Allora penso di non sbagliare se aggiungo che una grossa responsabilità per questo stato di cose è anche in capo a noi dirigenti locali che spesso,per la piccola responsabilità affidataci,  non riusciamo ad essere propositivi ed a marcare la “differenza democratica” con quella coerenza che ci è richiesta. Spalancare le porte dei circoli, sfatare pregiudizi e remore di elettori e simpatizzanti, rendere le nostre strutture di partito case accoglienti per le voci dissenzienti: sono imperativi da non disattendere per chi voglia coerentemente essere democratico.
In questa sfida con il populismo grillino tuttavia noi abbiamo una marcia in più: abbiamo risolto il problema della selezione della classe dirigente che ci scegliamo liberamente e la struttura del partito ormai collaudata ci aiuta a rendere chiaro ed intellegibile il raccordo tra leaderschip ed elettorato.
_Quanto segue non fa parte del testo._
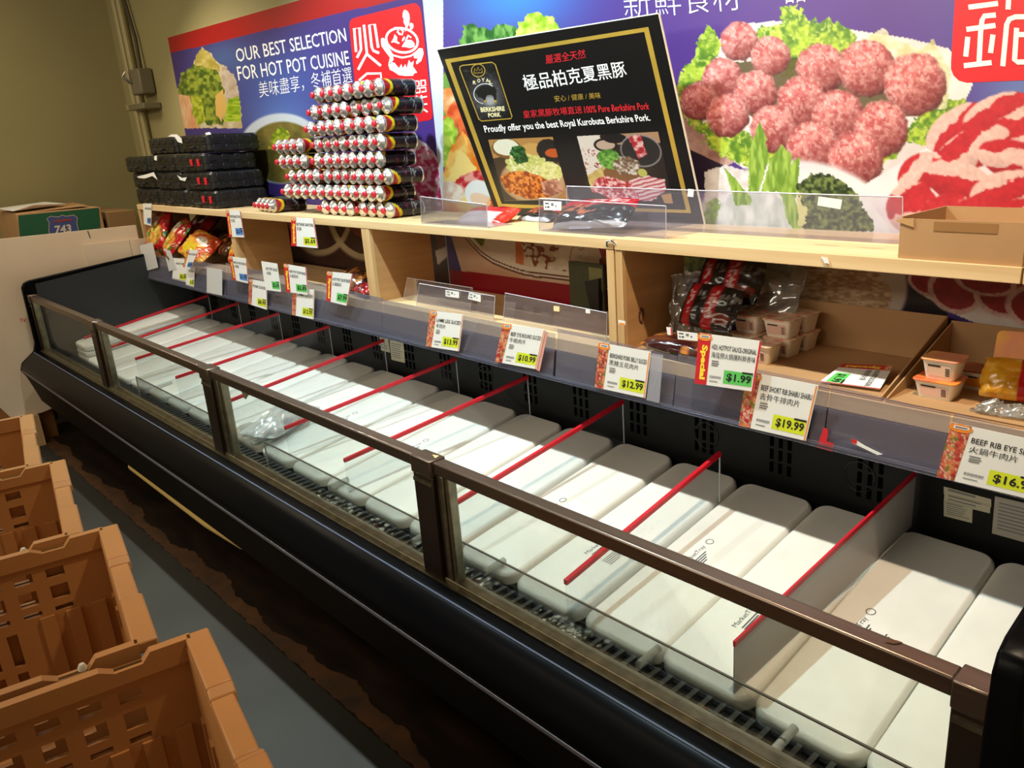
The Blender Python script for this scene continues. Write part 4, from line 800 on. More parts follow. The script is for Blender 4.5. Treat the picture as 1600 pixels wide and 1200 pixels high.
# ================================================================ black stove cases stacked on the shelf
def stove_parts(root, latch=True):
    W, D, H = .435, .30, .098
    def shell(z0, z1, inset, nm):
        mb = MB(); pts = []
        for x, y in rrect(-W/2, 0, W/2, D, .03, 3): pts.append((x, y))
        lev = [(0, inset), (.012, .004), (1, 0)] if nm == 'lower_shell' else [(0, 0), (.988, .004), (1, inset)]
        k = len(pts); V = []
        for t, i_ in ((0, inset if nm == 'lower_shell' else 0), (.3 if nm == 'lower_shell' else .7, 0), (1, 0 if nm == 'lower_shell' else inset)):
            sx = (W/2-i_)/(W/2); sy = (D-2*i_)/D
            V += [(x*sx, i_+y*sy, z0+(z1-z0)*t) for x, y in pts]
        mb.add(V, [(a*k+j, a*k+(j+1) % k, (a+1)*k+(j+1) % k, (a+1)*k+j) for a in range(2) for j in range(k)]+[tuple(range(k))[::-1], tuple(range(2*k, 3*k))])
        return mb.build(nm, STV, root, smooth=True)
    lo = shell(0, .047, .010, 'lower_shell'); up = shell(.051, .098, .012, 'upper_shell')
    mb = MB(); mb.prismZ(rrect(-W/2-.004, -.004, W/2+.004, D+.004, .03, 3), .046, .052); mb.build('seam_flange', STV, root)
    rb = MB()
    for x in (-.15, -.05, .05, .15): rb.box(x-.034, x+.034, -.003, .01, .008, .040); rb.box(x-.034, x+.034, -.003, .01, .058, .090)
    for y in (.05, .12, .19, .26): rb.box(W/2-.002, W/2+.004, y-.018, y+.018, .008, .042); rb.box(W/2-.002, W/2+.004, y-.018, y+.018, .056, .090)
    rb.build('ribs', STV, root, bevel=.004)['kind'] = 'stuff'
    MB().tube([(-.05, -.004, .035), (-.045, -.016, .03), (.045, -.016, .03), (.05, -.004, .035)], .006, 8).build('handle', STV, root, smooth=True)
    if latch:
        for x in (.055, .155): box('latch', mat('red_latch', S(200, 24, 36), .4), root, x-.013, x+.013, -.011, -.003, .030, .068, bevel=.002)
STV = mat('black_stove_case', S(26, 27, 28), .33, var=.3, scale=40)
def proto(nm, lab, cat, grp):
    r = bpy.data.objects.new(nm, None); COL.objects.link(r); BASE[r.name] = (0, 0, 0); tag(r, lab, cat, grp); return r
sv = proto('stove_case', '', 'case', 'black stove cases'); stove_parts(sv); sv2 = proto('stove_case', '', 'case', 'black stove cases'); stove_parts(sv2, False)
used = set()
xs_ = [-5.72, -5.275, -4.825]; rowlab = ['bottom', 'second', 'third']; collab = ['left', 'middle', 'right']
for r in range(3):
    for c in range(3):
        src = sv if c == 2 else sv2
        loc = (xs_[c]+(.03, .0, -.10)[r]*.6, 1.80+random.uniform(-.01, .01), 1.4045+.1*r)
        lab = 'black moulded stove case, %s one of the %s layer of the stack' % (collab[c], rowlab[r])
        if src.name in used: dup(src, loc, random.uniform(-.01, .01), lab)
        else: src.location = loc; src['label'] = lab; used.add(src.name)
dup(sv2, (-5.32, 1.81, 1.7045), .01, 'black moulded stove case, left one on top of the stack, torn white label'); dup(sv2, (-4.87, 1.82, 1.7045), .0, 'black moulded stove case, right one on top of the stack')
for q, lb in (([(262, 213), (268, 210), (276, 210), (283, 216), (285, 224), (278, 222), (273, 214)], 'on the top left stove case'), ([(320, 208), (327, 206), (330, 210), (323, 211)], 'on the top right stove case'), ([(214, 276), (230, 272), (240, 269), (246, 281), (238, 275), (226, 279), (216, 278)], 'low on the left stove case'), ([(277, 274), (284, 278), (292, 277), (289, 283), (281, 281)], 'on the middle stove case'), ([(241, 244), (245, 243), (245, 251), (241, 250)], 'between two stove cases')):
    P = [YP(1.775).at(*p) for p in q]; MBx = MB().slab(P, (0, .001, 0)); o = MBx.build('torn_label', WHITE, None); tag(o, 'scrap of torn white label '+lb, 'paper scrap')

# ================================================================ butane cans
CANB = painted('can_print', .25)
cn = proto('butane_can', '', 'can', 'butane cans stacked on the shelf')
def paint_can(u, v):   # u round the can, v along it from the front
    a = Art(u*200, v*160, (34, 26, 30)); sw = v*1.0-.06-.16*np.sin(u*math.pi*2+1.2)
    a.put((sw < .0)*1., (176, 30, 36)); a.put((np.abs(sw-.03) < .045)*1., (246, 206, 24)); a.put((v < .035)*1., (200, 198, 190)); a.put((v > .38)*(v < .50)*(np.abs(u-.5) < .5)*(vnoise(u*60, v*34, 4) > .6)*1., (120, 30, 44)); a.put((v > .60)*(v < .78)*(vnoise(u*90, v*50, 8) > .62)*1., (150, 140, 140)); return a.lin()
def can_body():
    nu, nv = 24, 40; R, y0, L = .0325, .035, .150
    me = bpy.data.meshes.new('body'); V = []; F = []; U = []
    for j in range(nv+1):
        for i in range(nu+1):
            t = 2*math.pi*i/nu; V.append((R*math.cos(t), y0+L*j/nv, R*math.sin(t))); U.append((i/nu, j/nv))
    for j in range(nv):
        for i in range(nu): F.append((j*(nu+1)+i, j*(nu+1)+i+1, (j+1)*(nu+1)+i+1, (j+1)*(nu+1)+i))
    me.from_pydata(V, [], F); U = np.array(U); col = paint_can(U[:, 0], U[:, 1])
    ca = me.color_attributes.new('print', 'FLOAT_COLOR', 'POINT'); ca.data.foreach_set('color', np.concatenate([col, np.ones((len(col), 1))], 1).ravel().astype(np.float32))
    me.materials.append(CANB); me.polygons.foreach_set('use_smooth', [True]*len(me.polygons)); o = bpy.data.objects.new('body', me); COL.objects.link(o); o.parent = cn; return o
can_body()
MB().lathe([(.006, .006), (.013, .007), (.016, .013), (.017, .017), (.024, .021), (.0285, .027), (.0315, .028), (.0338, .030), (.0340, .036), (.0322, .039)], 20).build('silver_shoulder', SILVER, cn, smooth=True)
MB().lathe([(.001, -.004), (.010, -.0035), (.0138, .001), (.0138, .012), (.011, .014)], 14).build('red_cap', mat('red_cap_plastic', S(196, 38, 52), .35), cn, smooth=True)
MB().lathe([(.0322, .183), (.0336, .186), (.0336, .190), (.030, .192), (.001, .188)], 20).build('base_rim', SILVER, cn, smooth=True)
ROWS = [  # nozzle px x positions per layer, px y at left and right end
    ([482, 497, 510, 525, 542, 558, 575], 149, 136), ([473, 490, 507, 518, 531, 548, 564, 580], 174, 163), ([475, 490, 503, 515, 532, 548, 564, 582], 200, 191), ([427, 435, 445, 455, 480, 493, 505, 518, 540, 551, 567, 581], 227, 220), ([427, 437, 448, 460, 482, 497, 510, 523, 536, 550, 563, 577], 250, 247), ([440, 453, 465, 477, 490, 504, 518, 529, 544, 558, 572, 587], 271, 270), ([436, 449, 461, 474, 486, 499, 512, 524, 537, 551, 565, 578], 292, 294), ([491, 504, 517, 529, 545, 559, 572, 586], 318, 320)]
RN = ['top', 'second', 'third', 'fourth', 'fifth', 'sixth', 'seventh', 'bottom']; CN = ['first', 'second', 'third', 'fourth', 'fifth', 'sixth', 'seventh', 'eighth', 'ninth', 'tenth', 'eleventh', 'twelfth']
first = True; pitch = .0665
for r, (xs, ya, yb) in enumerate(ROWS):
    z = 1.4045+.0335+(7-r)*.0690; pl = YP(1.80); X = []
    for i, px in enumerate(xs): X.append(pl.at(px, ya+(yb-ya)*i/(len(xs)-1)).x)
    # settle so that neighbours touch but never overlap
    X[-1] = X[-1]; 
    for i in range(len(X)-2, -1, -1): X[i] = min(X[i], X[i+1]-.0688)
    jy = random.uniform(-.012, .012)
    for i, x in enumerate(X):
        lab = 'butane can with red cap, %s from the left in the %s layer' % (CN[i], RN[r]); loc = (x, 1.812+jy+(.012 if (i//4) % 2 else 0)*(r % 2), z); rz = 0
        if first: cn.location = loc; cn['label'] = lab; first = False
        else: c = dup(cn, loc, 0, lab); c.rotation_euler = (0, random.choice((0, 1.2, 2.6, 4.0, 5.1)) if i < len(X)-1 else (0.2, 5.6, .3, .9, 4.0, 1.4, .1, 1.3)[r], 0)
for i in range(4):
    c = dup(cn, (-4.125+i*.0676, 1.792-.0090*i, 1.4385), -.13, 'butane can of the four lying apart in front, %s from the left' % CN[i], 'butane cans lying apart')

# ================================================================ pouches and bags (pillow shapes)
def pouch(nm, label, cat, c, w, h, t, rot, fn, m=None, group=None, crumple=.006, seed=1, n=26, prop=None):
    """filled pouch: w x h, thickness t, centre c, rot = matrix; fn paints (u, v)"""
    M = Matrix.Translation(c) @ rot.to_4x4(); u, v = np.meshgrid(np.linspace(-1, 1, n+1), np.linspace(-1, 1, n+1)); u = u.ravel(); v = v.ravel()
    th = t/2*np.sqrt(np.clip((1-np.abs(u)**3)*(1-np.abs(v)**3), 0, 1)); nz = (fbm(u*3+seed*7, v*3, .8, seed)-.5)*2*crumple
    x = u*w/2*(1-.05*v*v)+nz*.5; y = v*h/2*(1-.05*u*u); V = []
    for sgn in (1, -1):
        zz = sgn*th+nz*(1 if sgn > 0 else .3)*np.clip(th/t*4, .2, 1)
        V += [tuple(M @ Vector((a, b, cc))) for a, b, cc in zip(x, y, zz)]
    k = (n+1)**2; F = []
    for j in range(n):
        for i in range(n):
            a = j*(n+1)+i; F.append((a, a+1, a+n+2, a+n+1)); F.append((k+a, k+a+n+1, k+a+n+2, k+a+1))
    B = [i for i in range(n+1)]+[j*(n+1)+n for j in range(1, n+1)]+[n*(n+1)+i for i in range(n-1, -1, -1)]+[j*(n+1) for j in range(n-1, 0, -1)]
    for i in range(len(B)): a, b = B[i], B[(i+1) % len(B)]; F.append((a, k+a, k+b, b))
    me = bpy.data.meshes.new(nm); me.from_pydata(V, [], F); col = fn((u+1)/2, (1-v)/2); col = np.concatenate([col, col*.9+.02])
    ca = me.color_attributes.new('print', 'FLOAT_COLOR', 'POINT'); ca.data.foreach_set('color', np.concatenate([col, np.ones((len(col), 1))], 1).ravel().astype(np.float32))
    me.materials.append(m or POU); me.polygons.foreach_set('use_smooth', [True]*len(me.polygons)); o = bpy.data.objects.new(nm, me); COL.objects.link(o)
    return tag(o, label, cat, group)
POU = painted('glossy_pouch_print', .18, .7)
R3 = lambda ax, ay, az: (Matrix.Rotation(math.radians(az), 3, 'Z') @ Matrix.Rotation(math.radians(ay), 3, 'Y') @ Matrix.Rotation(math.radians(ax), 3, 'X'))
def pf(kind, sd=1):
    def fn(u, v):
        a = Art(u*100, v*100, (196, 22, 30))
        if kind == 'noodle':
            m = a.ellm(50, 62, 42, 26, 15, .3, 16); a.put(m[0], a.tex((214, 120, 30), (250, 220, 110), 9, sd, 3)); a.put(a.ellm(40, 28, 26, 14, 0, .2)[0], (240, 226, 200)); a.put((fbm(a.x, a.y, 8, sd+8) > .68)*1., (70, 130, 50)); a.put(((a.y > 22) & (a.y < 34) & (a.x > 22) & (a.x < 58) & (vnoise(a.x/3, a.y/5, 3) > .5))*1., (190, 20, 24))
        elif kind == 'red':
            a.c = a.tex((120, 14, 22), (190, 24, 34), 30, sd); a.put(a.polym([(30, 20), (75, 25), (70, 60), (35, 58)]), (190, 180, 176)); a.put(a.ellm(52, 42, 14, 12, 0, .3)[0], (40, 30, 34))
        elif kind == 'orange': a.c = a.tex((216, 60, 24), (250, 190, 70), 24, sd, 3); a.put(a.ellm(60, 35, 24, 12, 20)[0], (246, 236, 220)); a.put(a.ellm(40, 70, 26, 18, 0, .3)[0], (236, 200, 40))
        elif kind == 'dark': a.c = a.tex((56, 18, 18), (110, 60, 34), 18, sd, 3); a.put((fbm(a.x, a.y, 14, sd+3) > .66)*1., (196, 120, 50))
        elif kind == 'blackred':
            a.c = a.tex((20, 18, 20), (48, 42, 42), 30, sd); a.put(((a.x > 8) & (a.x < 26))*1., (186, 22, 34)); a.put(((a.x > 48) & (a.x < 66))*1., (186, 22, 34))
            for cx in (17, 57):
                m, p, q = a.ellm(cx, 22, 6, 6); a.put(m*(np.sqrt(p*p+q*q) > .7), (230, 190, 190)); a.put(((np.abs(a.x-cx) < 5) & (a.y > 34) & (a.y < 80) & (vnoise(a.x/2, a.y/4, 9) > .55))*1., (232, 200, 200))
            a.put((a.x > 68)*(a.y > 20)*(a.y < 40)*(vnoise(a.x/2.5, a.y/5, 5) > .5)*1., (120, 116, 112)); a.put((a.x > 28)*(a.x < 46)*(a.y > 20)*(a.y < 40)*(vnoise(a.x/2.5, a.y/5, 5) > .5)*1., (120, 116, 112)); a.put(a.ellm(80, 75, 16, 12, 0, .4)[0]*.8, (150, 50, 36))
        elif kind == 'shelfred': a.c = a.tex((190, 24, 34), (222, 60, 66), 30, sd); a.put((a.y > 45)*1., (226, 206, 206)); a.put((a.x > 78)*1., (236, 50, 30))
        elif kind == 'shelfblack': a.c = a.tex((22, 20, 24), (50, 46, 50), 20, sd); a.put((a.y < 32)*1., (186, 20, 40)); a.put((a.y < 24)*(a.y > 10)*(a.x > 45)*(a.x < 92)*(vnoise(a.x/2.2, a.y/4, 3) > .5)*1., (240, 210, 214)); a.put(((fbm(a.x, a.y, 7, 9) > .6) & (a.y > 30) & (a.y < 66) & (a.x < 55))*1., (206, 110, 70)); a.put((a.y > 86)*1., (214, 214, 216))
        elif kind == 'jelly': a.c = a.tex((224, 140, 14), (246, 180, 40), 30, sd); a.put((a.x > 66)*1., (206, 22, 32)); a.put((fbm(a.x, a.y, 10, 5) > .68)*(a.x < 66)*.5, (255, 220, 130))
        elif kind == 'ice': a.c = a.tex((196, 190, 182), (232, 226, 214), 16, sd); a.put(a.polym([(20, 30), (70, 26), (74, 60), (26, 66)], 4)*.8, (214, 186, 160)); a.put(((a.x < 22) & (a.x > 14) & (a.y > 55) & (a.y < 90))*1., (70, 70, 70)); a.put(a.ellm(78, 12, 12, 8)[0], (206, 186, 90)); a.put(a.ellm(96, 55, 8, 14)[0], (90, 90, 190))
        return a.lin()
    return fn
zf_ = 1.062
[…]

Soprattutto stiamo con fatica formando una nuova classe dirigente giovane che si sente già “comunità” di relazioni e di persone intorno ad un progetto politico. Non pensate che sia una cosa da poco! Il M5S questi passaggi ancora non li ha fatti e saranno per il movimento passaggi dolorosi..
Certo non possiamo accontentarci di questo e semmai  non guasterebbe anche sul territorio qualche azione concreta e forte: ad esempio il PD, per marcare una direzione unica, oppure i singoli circoli potrebbero iniziare col sollecitare le amministrazioni locali democratiche ad approvare i regolamenti attuativi dei referendum popolari locali che in tantissimi comuni mancano.
Da questo “poco” e da una maggiore coerenza democratica allora occorre ripartire. Penso infatti che così potremmo alla lunga anche trovare sinergie e punti di incontro programmatici con quei “dirigenti” grillini – uso le virgolette per rispetto visto che per loro “uno vale uno”- che oggi ci evitano sdegnosamente tacciandoci di incoerenza, ma in futuro, passata la fase maggiormente protestataria, potrebbero essere interessatissimi a realizzare con il consenso che il popolo gli riconosce e insieme con il PD concrete politiche – policies- a favore delle nostre comunità territoriali.